Goal >>
Print exactly the lines that run from the line containing "Generate a Blender" to the line containing "random.seed(7); rng = np.random.default_rng(7)", both included, and nothing else; pictures stay out.

Supplied records >>

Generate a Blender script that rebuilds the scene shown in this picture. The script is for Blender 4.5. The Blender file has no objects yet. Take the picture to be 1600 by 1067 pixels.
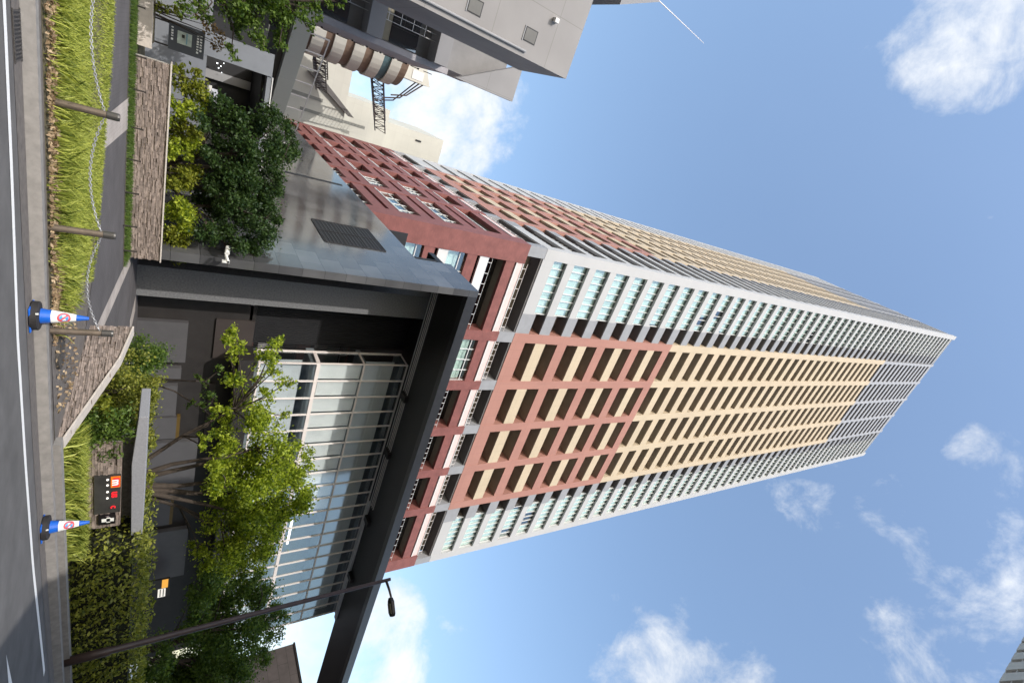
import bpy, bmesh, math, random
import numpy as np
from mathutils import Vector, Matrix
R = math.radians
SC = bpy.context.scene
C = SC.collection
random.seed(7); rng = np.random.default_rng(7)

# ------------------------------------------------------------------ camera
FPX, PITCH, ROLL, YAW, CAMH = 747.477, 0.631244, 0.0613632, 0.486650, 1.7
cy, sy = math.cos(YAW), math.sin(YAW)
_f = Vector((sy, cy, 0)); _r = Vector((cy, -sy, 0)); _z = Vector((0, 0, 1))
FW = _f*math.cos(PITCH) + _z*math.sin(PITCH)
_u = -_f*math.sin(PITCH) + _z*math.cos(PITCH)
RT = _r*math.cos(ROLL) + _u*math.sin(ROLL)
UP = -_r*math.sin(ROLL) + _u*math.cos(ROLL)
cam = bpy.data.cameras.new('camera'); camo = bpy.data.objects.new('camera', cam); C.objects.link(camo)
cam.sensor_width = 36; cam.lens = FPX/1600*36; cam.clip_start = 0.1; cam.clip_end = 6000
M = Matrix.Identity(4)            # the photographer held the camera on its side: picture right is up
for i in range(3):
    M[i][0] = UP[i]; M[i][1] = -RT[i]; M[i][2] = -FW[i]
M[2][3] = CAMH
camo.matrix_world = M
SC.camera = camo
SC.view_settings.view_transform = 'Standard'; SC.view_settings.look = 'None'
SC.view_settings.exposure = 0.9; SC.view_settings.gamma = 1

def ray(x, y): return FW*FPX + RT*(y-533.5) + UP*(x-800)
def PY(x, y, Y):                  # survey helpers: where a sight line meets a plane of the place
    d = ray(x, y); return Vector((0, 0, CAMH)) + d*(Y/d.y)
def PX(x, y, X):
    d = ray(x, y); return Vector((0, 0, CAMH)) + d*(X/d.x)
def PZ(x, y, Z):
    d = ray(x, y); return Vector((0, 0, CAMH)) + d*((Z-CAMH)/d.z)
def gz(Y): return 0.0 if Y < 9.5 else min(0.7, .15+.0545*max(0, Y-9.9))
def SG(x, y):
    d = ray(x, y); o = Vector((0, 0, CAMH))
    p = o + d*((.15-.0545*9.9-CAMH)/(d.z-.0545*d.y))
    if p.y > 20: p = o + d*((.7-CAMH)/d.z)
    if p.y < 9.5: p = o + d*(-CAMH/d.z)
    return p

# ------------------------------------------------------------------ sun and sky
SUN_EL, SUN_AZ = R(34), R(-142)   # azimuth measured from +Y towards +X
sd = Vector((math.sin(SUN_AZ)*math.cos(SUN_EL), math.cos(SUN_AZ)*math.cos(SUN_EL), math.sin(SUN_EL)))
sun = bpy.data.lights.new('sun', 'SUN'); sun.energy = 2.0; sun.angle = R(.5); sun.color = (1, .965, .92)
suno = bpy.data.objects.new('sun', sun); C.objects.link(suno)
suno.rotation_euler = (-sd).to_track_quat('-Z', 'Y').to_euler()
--
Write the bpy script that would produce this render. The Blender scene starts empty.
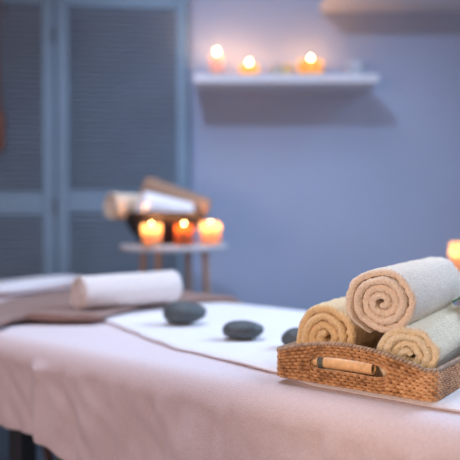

Written answer >>
Generate a Blender script that rebuilds the scene shown in this picture. The script is for Blender 4.5. The Blender file has no objects yet. Take the picture to be 1600 by 1067 pixels.
import bpy, bmesh, math, random
import numpy as np
from mathutils import Vector, Matrix
R = math.radians
SC = bpy.context.scene
C = SC.collection
random.seed(7); rng = np.random.default_rng(7)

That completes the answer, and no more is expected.